*EXERCISE REQUIREMENTS*
Return exactly, please, the lines that run from the line with "Generate a Blender" to the line with "COL = scene.collection", ends included, and omit all pictures.

##### LISTED RECORDS

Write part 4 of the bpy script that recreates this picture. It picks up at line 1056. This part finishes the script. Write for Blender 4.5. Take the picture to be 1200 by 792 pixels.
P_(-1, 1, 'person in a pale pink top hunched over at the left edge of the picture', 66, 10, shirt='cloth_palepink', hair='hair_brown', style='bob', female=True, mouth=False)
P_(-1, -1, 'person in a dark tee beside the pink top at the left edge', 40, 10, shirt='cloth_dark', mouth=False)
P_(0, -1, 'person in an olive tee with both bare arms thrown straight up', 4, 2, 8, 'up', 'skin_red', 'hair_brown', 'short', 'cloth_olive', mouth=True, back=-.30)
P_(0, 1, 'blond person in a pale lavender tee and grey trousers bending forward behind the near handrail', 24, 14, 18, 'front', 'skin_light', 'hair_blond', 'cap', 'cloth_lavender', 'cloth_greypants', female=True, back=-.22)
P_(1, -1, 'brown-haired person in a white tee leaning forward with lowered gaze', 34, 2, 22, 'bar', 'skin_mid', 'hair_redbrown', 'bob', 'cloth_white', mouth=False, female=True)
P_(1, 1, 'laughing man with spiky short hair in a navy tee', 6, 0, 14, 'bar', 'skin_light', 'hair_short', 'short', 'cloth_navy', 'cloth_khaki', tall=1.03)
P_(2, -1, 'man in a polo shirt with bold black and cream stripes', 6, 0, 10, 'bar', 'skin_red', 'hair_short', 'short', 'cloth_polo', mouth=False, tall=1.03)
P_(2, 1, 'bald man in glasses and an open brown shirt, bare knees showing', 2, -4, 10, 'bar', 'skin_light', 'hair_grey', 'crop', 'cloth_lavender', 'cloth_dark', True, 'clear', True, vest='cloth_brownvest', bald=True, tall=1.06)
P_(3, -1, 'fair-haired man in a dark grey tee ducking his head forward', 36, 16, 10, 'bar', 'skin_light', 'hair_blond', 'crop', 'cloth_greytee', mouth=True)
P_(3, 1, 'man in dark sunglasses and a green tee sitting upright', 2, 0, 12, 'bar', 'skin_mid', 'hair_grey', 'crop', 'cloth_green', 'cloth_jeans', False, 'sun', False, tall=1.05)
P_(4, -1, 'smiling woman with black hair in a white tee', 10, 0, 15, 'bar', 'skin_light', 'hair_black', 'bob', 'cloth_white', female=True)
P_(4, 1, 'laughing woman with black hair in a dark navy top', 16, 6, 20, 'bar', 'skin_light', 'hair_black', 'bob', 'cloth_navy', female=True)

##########
##### LISTED RECORDS

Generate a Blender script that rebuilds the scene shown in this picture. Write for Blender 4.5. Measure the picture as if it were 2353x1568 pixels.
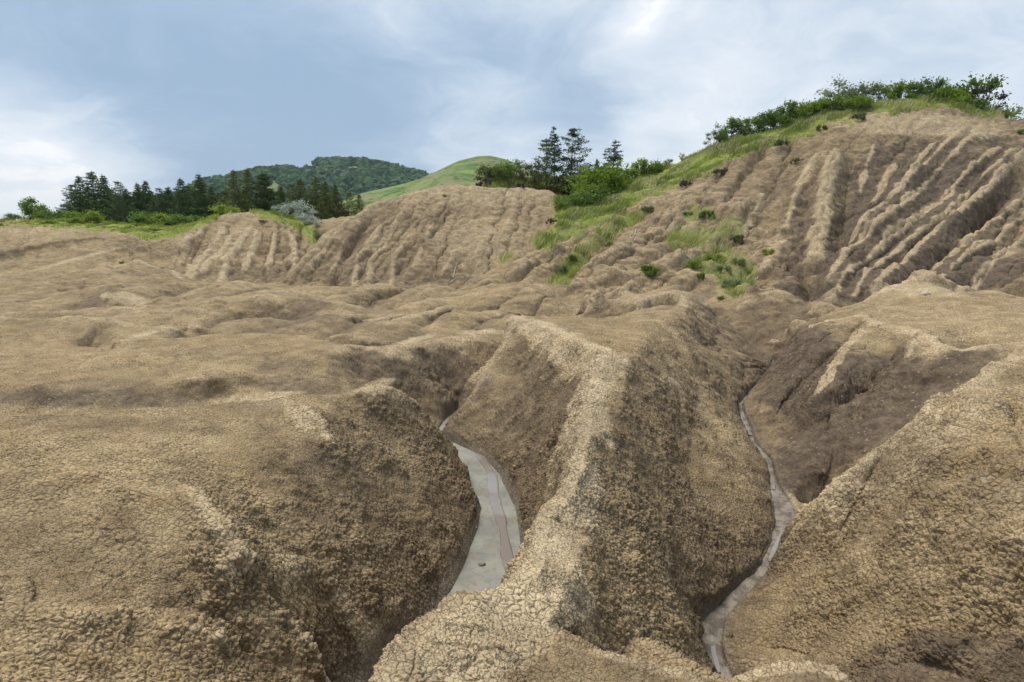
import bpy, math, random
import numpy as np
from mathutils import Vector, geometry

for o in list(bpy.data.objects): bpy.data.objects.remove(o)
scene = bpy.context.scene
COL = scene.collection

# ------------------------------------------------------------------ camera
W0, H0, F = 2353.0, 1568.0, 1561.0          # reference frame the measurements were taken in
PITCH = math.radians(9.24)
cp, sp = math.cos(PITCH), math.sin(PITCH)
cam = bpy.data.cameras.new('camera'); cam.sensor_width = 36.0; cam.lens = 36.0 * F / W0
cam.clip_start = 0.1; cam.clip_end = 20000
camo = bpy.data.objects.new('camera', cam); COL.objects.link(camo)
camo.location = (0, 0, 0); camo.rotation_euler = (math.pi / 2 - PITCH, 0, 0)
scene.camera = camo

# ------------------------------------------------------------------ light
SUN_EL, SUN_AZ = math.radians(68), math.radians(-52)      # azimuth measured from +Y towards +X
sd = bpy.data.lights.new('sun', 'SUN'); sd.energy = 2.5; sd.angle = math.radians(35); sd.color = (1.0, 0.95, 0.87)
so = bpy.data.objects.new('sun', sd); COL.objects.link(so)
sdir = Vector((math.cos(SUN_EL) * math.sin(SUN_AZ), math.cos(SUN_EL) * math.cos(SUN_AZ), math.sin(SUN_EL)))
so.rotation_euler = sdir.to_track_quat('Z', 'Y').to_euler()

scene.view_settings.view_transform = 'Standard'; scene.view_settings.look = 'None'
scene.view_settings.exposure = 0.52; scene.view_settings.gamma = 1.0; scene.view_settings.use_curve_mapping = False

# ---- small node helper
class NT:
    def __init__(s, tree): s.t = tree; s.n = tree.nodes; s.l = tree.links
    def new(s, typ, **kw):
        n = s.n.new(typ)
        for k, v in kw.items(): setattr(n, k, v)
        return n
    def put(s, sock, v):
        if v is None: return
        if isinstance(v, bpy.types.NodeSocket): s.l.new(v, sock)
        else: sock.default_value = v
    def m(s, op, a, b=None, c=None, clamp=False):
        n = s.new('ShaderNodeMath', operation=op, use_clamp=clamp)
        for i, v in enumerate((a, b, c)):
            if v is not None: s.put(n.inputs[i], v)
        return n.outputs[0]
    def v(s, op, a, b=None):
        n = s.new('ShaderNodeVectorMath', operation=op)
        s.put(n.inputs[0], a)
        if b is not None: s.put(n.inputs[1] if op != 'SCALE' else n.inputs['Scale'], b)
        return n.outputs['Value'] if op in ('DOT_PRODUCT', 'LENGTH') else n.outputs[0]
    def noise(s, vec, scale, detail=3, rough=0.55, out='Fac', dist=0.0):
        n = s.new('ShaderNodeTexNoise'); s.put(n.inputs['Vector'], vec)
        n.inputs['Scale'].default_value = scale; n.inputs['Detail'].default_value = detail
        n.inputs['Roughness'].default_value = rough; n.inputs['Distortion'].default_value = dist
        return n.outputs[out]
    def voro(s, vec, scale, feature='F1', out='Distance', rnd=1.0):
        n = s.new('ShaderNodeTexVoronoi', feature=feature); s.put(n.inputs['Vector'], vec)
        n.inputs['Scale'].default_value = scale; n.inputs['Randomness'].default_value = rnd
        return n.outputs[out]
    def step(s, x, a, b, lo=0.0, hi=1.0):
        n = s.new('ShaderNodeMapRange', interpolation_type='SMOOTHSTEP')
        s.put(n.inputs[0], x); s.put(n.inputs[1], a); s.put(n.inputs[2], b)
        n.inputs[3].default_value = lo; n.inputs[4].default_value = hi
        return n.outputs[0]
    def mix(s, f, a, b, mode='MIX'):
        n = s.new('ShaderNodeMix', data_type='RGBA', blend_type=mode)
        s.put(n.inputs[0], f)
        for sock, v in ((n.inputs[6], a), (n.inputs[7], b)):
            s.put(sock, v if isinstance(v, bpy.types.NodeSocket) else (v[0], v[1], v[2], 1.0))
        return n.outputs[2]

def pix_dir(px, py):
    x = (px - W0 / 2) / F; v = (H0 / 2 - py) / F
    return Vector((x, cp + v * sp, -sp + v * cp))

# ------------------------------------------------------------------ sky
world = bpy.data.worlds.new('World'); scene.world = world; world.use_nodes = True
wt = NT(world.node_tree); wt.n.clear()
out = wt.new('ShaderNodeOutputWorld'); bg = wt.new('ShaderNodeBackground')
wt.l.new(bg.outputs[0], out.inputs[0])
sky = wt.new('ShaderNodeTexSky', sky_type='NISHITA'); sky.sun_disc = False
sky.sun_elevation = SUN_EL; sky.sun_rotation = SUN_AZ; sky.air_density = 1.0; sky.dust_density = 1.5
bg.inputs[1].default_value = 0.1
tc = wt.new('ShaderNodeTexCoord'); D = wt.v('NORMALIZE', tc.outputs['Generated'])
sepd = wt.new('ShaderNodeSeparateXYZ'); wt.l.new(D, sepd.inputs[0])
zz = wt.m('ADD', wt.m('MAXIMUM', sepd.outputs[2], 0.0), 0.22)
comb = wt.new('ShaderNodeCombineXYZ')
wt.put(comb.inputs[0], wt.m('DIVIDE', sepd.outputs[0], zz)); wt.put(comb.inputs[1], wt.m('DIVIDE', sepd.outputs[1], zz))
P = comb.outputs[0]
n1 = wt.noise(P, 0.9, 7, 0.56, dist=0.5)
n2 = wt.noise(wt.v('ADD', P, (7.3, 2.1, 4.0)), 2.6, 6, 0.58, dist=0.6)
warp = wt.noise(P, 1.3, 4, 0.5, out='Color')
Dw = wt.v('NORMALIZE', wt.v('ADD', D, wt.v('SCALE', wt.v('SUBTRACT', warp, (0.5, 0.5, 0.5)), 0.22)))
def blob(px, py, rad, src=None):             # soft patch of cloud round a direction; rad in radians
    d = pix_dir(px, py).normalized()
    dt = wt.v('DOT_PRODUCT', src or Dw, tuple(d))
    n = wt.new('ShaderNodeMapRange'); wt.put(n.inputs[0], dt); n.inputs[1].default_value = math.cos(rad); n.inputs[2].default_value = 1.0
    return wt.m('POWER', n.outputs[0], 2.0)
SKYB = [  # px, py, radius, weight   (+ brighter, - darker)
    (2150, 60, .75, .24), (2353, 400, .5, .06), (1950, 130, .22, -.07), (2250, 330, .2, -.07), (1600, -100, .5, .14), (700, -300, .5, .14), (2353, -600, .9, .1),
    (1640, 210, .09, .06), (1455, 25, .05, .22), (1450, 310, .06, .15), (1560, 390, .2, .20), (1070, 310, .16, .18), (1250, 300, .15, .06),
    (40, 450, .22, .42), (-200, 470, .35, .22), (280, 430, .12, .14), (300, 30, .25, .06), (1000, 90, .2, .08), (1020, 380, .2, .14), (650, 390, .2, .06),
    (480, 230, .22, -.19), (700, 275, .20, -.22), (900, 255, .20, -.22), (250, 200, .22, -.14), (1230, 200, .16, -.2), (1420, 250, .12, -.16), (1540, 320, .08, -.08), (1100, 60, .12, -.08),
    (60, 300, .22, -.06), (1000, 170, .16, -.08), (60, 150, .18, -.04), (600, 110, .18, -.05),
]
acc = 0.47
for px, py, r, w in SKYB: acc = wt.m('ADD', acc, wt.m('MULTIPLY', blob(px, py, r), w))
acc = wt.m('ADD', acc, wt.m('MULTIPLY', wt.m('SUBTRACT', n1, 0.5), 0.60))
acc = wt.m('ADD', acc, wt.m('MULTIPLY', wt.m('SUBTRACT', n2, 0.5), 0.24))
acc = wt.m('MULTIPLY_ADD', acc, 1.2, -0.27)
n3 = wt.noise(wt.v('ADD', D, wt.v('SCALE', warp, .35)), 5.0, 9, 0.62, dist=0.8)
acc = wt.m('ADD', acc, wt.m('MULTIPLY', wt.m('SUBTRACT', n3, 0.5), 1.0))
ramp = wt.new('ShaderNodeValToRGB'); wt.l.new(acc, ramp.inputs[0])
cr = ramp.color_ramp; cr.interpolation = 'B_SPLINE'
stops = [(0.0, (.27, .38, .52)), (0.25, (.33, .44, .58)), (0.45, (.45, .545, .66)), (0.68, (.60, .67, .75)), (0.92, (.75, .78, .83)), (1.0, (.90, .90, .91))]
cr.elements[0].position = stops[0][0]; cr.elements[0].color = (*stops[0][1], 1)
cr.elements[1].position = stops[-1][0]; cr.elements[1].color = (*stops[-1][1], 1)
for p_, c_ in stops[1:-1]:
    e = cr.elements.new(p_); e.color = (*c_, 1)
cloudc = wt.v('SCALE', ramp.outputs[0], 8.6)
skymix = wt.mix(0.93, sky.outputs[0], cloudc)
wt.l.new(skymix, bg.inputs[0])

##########

*SOLUTION TO THE PROBLEM*
Generate a Blender script that rebuilds the scene shown in this picture. Write for Blender 4.5. Measure the picture as if it were 2353x1568 pixels.
import bpy, math, random
import numpy as np
from mathutils import Vector, geometry

for o in list(bpy.data.objects): bpy.data.objects.remove(o)
scene = bpy.context.scene
COL = scene.collection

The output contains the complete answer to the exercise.